Can you talk a bit about the steps you’ve taken to advance your career over the last 23 years?

I started my career as a teacher at Alfred B. Mason School, PS/IS 226, in Brooklyn, where I worked for four years, and taught both seventh and eighth grade. I then worked at Mark Twain Junior Highschool as a Science teacher for two years before securing my first administrative role as a Science Chair in the Valley Stream Central School District. This was followed by holding several administrative positions in the Three Village Central School District in Port Jefferson, and ultimately served as the Principal of Glen Cove High School for seven years. Recently, I started an exciting new role as Superintendent at South Country Schools, where I serve as Chief Financial Officer of a $142 million enterprise. My daily responsibilities range from managing staff and developing our budget, to working with the district’s Board of Trustees and focusing on advocacy work.

What prompted you to make the major transition from teaching in the classroom to working as a school administrator? What are some of your favorite parts of being Superintendent?

I made this major change so I could impact a larger number of people throughout the district, although I have always loved working directly with students. My favorite part of my job is being able to interact with learners of all ages from Pre-K through high school. These daily conversations keep me young and contemporary and help me understand what is going on in the daily lives of our pupils, and I enjoy being able to help advocate for them as it’s very meaningful to me personally.

How did GSE help to prepare you for a successful career?

My Touro professors were active in the field and the wisdom and expertise they shared were invaluable. Also, their institutional knowledge about schools, specifically classroom management and program creation, were very practical and enabled me to feel comfortable when starting my first full-time job.

What are some of your hobbies and future plans?

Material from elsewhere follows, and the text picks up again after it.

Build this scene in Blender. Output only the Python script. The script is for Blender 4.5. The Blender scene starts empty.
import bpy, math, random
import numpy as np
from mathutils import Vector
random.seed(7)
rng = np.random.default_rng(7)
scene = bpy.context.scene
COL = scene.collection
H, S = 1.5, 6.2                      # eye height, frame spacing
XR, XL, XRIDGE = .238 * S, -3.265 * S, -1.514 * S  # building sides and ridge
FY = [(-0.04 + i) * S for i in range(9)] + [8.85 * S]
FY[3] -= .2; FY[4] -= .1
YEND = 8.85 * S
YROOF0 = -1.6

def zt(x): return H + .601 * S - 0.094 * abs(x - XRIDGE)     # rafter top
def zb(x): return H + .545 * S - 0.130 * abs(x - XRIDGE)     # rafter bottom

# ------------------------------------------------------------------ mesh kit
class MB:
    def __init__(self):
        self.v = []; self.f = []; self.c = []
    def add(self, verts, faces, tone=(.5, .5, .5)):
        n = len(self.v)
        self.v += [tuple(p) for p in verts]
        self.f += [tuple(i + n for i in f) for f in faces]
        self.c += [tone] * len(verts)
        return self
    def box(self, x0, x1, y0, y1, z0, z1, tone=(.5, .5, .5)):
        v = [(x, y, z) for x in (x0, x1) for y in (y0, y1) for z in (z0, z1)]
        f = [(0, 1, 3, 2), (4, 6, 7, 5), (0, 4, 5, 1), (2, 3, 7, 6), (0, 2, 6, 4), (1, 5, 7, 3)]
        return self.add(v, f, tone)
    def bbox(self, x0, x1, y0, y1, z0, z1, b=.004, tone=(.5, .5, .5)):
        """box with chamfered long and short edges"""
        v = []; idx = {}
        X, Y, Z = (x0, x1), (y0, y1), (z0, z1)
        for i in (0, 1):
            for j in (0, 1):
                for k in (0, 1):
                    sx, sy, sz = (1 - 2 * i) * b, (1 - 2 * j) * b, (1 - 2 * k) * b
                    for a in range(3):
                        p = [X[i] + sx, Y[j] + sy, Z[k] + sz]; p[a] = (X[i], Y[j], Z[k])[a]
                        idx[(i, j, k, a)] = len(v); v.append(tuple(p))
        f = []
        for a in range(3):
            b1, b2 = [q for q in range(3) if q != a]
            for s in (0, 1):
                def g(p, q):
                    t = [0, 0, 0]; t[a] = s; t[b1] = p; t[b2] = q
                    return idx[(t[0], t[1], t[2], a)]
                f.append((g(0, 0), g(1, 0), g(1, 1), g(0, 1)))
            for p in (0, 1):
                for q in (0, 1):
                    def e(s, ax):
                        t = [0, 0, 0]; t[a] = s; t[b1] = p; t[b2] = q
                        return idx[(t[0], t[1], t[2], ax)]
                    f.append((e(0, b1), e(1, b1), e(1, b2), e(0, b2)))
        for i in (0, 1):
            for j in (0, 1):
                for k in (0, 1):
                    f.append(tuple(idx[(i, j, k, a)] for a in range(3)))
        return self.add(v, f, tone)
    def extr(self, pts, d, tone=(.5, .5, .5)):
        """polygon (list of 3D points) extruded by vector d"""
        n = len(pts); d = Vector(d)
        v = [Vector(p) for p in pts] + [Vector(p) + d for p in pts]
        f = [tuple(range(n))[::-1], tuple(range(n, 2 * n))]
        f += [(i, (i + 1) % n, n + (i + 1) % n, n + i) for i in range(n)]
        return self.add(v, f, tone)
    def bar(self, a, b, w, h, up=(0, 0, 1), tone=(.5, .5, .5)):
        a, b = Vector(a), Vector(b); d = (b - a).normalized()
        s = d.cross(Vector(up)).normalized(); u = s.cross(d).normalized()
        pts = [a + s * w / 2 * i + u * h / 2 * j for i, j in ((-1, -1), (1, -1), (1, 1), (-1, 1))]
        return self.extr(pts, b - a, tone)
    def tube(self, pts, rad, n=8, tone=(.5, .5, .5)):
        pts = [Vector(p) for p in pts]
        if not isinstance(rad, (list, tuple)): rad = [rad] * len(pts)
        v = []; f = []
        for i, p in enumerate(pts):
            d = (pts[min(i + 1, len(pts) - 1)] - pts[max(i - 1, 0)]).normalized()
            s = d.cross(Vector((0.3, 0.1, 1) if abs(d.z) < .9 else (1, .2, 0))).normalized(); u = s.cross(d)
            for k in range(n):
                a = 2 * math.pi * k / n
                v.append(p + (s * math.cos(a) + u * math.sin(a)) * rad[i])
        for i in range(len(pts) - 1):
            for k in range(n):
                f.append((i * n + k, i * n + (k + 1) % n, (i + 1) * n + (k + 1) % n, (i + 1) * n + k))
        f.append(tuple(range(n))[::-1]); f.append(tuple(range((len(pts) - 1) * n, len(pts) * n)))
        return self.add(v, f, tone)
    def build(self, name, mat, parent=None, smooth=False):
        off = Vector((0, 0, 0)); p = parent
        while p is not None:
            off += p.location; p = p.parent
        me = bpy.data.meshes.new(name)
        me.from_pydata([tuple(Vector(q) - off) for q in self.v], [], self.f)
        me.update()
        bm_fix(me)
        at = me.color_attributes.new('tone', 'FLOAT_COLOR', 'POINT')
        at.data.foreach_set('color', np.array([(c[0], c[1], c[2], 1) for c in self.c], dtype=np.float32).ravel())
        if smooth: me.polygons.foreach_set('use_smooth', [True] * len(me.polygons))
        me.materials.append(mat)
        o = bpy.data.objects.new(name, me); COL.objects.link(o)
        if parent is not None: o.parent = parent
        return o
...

As a member of the Screen Actors Guild and a former standup comedian, I have this fantasy that I will return to living out this dream when I retire. I consider myself a real people person and I hope to continue to play a part in projects that impact people’s lives and communities, moving forward. There is nothing better than when my students from the past reach out to me to tell me how I’ve helped them in their lives, so I hope to continue making a difference for years to come.